Educating Service Members with the Warrior-Scholar Project

Professional headshots of School of Government faculty members Trey Allen and Charles Szypszak

UNC School of Government faculty members Charles Szypszak and Trey Allen will again join the Warrior-Scholar Project as volunteer instructors this summer. This non-profit initiative gives enlisted service members the learning strategies and academic skills they need to operate as effectively in college as they do in the military.

Set to be held virtually the week of June 22-26, 2020, the Warrior-Scholar Project provides small groups of veterans and active duty service members with tutoring and mentoring for their transition from the armed services to the college classroom. These courses are held annually during the summer at the nation’s leading universities. UNC-Chapel Hill is one of 20 institutions nationwide to serve as a host.

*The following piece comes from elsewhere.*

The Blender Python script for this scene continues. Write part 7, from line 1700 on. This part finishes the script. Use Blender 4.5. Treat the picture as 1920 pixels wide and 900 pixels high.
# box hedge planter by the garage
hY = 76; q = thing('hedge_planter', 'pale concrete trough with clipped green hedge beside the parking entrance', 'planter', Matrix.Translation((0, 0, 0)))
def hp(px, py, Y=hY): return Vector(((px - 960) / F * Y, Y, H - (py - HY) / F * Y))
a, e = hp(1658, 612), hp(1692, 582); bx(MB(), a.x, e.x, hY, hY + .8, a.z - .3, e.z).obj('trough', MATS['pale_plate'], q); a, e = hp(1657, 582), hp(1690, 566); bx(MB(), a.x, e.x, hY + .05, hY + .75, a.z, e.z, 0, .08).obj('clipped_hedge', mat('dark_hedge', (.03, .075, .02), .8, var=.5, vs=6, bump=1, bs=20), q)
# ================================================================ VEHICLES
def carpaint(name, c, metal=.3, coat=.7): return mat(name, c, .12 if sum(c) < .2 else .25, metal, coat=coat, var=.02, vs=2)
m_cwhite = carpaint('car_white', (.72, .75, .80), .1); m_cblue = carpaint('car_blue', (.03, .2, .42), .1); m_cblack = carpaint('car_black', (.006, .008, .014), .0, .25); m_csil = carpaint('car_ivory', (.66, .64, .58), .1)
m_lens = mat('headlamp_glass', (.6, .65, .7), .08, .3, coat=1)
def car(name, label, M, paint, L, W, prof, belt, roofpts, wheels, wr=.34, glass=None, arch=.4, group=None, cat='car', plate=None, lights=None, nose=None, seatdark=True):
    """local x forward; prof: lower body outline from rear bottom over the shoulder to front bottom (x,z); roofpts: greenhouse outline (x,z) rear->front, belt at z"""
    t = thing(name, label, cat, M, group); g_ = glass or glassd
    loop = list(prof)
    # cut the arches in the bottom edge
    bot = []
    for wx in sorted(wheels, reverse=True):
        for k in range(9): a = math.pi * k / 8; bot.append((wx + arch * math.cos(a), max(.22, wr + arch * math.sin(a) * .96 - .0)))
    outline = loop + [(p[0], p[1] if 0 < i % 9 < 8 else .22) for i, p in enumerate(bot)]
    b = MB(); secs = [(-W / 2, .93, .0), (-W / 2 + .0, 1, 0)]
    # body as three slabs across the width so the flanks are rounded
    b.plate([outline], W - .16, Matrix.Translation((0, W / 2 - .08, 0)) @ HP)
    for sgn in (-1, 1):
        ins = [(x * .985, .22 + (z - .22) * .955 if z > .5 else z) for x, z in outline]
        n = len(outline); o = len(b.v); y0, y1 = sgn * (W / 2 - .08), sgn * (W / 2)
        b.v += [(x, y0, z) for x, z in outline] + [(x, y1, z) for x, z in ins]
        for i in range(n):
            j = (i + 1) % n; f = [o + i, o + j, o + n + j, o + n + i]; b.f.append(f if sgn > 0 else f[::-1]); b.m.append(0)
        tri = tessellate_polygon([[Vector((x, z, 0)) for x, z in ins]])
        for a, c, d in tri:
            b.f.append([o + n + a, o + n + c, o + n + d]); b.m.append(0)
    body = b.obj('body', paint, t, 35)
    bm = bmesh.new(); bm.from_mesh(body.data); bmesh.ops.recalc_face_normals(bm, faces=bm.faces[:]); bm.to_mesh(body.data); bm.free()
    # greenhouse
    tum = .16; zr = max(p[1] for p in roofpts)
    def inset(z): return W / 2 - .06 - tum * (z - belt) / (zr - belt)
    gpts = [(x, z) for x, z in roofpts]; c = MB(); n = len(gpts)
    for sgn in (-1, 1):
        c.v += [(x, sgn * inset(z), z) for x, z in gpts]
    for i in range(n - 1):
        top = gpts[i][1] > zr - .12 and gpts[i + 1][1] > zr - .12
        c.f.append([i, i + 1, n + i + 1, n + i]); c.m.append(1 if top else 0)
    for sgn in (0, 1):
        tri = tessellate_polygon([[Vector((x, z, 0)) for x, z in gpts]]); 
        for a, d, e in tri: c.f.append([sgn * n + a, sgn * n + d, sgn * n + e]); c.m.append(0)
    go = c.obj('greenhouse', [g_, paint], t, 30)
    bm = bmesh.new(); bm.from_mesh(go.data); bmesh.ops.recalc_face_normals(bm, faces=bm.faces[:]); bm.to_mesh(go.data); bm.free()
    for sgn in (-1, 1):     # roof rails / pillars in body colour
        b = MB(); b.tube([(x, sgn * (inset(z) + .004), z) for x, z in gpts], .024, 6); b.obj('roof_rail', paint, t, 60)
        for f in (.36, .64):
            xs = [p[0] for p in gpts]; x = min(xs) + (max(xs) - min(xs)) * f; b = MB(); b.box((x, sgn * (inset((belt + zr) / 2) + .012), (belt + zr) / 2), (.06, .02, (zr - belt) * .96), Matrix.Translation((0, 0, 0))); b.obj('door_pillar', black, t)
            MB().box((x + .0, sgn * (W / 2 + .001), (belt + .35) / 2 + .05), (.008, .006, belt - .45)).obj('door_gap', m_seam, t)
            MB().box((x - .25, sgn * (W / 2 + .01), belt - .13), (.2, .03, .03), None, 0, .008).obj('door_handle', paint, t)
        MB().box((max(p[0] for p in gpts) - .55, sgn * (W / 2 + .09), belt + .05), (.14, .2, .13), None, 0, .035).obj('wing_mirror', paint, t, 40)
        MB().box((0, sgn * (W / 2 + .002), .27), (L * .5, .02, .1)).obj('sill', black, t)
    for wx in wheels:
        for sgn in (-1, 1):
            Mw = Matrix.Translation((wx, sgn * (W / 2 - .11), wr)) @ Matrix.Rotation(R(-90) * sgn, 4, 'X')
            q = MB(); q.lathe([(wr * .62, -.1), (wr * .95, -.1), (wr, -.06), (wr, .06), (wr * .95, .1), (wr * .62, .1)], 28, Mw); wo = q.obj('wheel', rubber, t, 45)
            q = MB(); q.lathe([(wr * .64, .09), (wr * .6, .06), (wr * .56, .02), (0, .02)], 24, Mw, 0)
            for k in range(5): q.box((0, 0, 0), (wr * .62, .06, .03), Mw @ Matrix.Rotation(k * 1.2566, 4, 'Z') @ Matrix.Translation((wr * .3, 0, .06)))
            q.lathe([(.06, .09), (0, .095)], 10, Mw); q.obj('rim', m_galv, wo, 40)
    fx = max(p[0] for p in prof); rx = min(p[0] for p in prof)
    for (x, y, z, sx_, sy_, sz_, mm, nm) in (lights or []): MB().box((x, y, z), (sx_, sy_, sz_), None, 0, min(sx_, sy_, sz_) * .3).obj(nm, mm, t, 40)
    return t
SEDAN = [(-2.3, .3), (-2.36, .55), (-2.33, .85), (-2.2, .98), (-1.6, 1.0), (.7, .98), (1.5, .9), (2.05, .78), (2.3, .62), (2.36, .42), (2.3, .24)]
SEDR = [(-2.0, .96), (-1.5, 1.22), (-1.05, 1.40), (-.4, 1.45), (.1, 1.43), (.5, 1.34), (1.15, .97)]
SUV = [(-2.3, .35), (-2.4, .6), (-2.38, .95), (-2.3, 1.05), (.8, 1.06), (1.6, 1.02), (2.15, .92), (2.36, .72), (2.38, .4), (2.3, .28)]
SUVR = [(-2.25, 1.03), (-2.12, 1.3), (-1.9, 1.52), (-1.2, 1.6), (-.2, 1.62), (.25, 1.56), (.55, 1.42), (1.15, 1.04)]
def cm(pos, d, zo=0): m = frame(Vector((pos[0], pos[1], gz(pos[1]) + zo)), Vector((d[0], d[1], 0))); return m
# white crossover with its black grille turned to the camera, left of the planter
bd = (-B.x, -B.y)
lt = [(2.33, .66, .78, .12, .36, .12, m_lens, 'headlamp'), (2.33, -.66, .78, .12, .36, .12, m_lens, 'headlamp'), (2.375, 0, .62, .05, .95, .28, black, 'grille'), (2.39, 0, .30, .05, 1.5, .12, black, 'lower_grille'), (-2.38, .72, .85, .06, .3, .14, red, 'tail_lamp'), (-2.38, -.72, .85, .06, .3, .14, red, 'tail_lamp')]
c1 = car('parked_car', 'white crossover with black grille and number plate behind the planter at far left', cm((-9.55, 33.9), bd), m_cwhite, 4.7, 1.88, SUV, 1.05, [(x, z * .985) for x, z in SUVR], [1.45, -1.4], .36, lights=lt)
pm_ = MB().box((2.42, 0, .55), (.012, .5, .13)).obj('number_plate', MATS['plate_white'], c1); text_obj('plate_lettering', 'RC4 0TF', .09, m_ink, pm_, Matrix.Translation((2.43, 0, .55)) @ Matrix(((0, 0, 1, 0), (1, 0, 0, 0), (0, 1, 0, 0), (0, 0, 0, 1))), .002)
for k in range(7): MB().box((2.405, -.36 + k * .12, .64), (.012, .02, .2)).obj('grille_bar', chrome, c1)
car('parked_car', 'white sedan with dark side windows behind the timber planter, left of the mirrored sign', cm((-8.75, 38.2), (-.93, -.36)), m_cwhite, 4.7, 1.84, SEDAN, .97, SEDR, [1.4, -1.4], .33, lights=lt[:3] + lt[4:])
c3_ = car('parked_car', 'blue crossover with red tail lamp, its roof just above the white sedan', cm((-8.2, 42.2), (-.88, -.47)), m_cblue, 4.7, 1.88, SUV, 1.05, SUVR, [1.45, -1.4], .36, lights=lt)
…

For the past several years Allen and Szypszak have taught in the project’s Humanities Curriculum, “From the Battlefield to the Classroom.” Both are grateful for the opportunity to work with those who served in the military as they make their transition to the classroom and future civilian leadership.

Szypszak teaches a unit titled “Public Service in Contemporary American Democracy: Crossing the Civilian-Military Divide,” which examines the concept of citizenship and what is required of citizens in a successful democracy. At the School of Government, he provides counsel to public officials on real property registration and conveyance laws, teaches the introduction to law course and a leadership course in the Master of Public Administration program, and also teaches an introduction to legal thinking course in the university’s undergraduate curriculum.

Allen’s unit, “The Declaration in Context: The American Ideal of Democracy,” aims to encourage thinking about government as a cultural and philosophical ideal. His work at the School focuses on teaching, advising, and writing about the general regulatory and enforcement powers of local governments, local government liability, and board procedures.

Both Allen and Szypszak served as commissioned officers in the U.S. Marine Corps. Szypszak was an intelligence officer and the commander of a surveillance and target acquisition platoon and deployed to Okinawa, Japan, and Korea.  Allen was a judge advocate and deployed to Okinawa and Baghdad, Iraq, as the deputy legal advisor with the multinational Iraq Survey Group.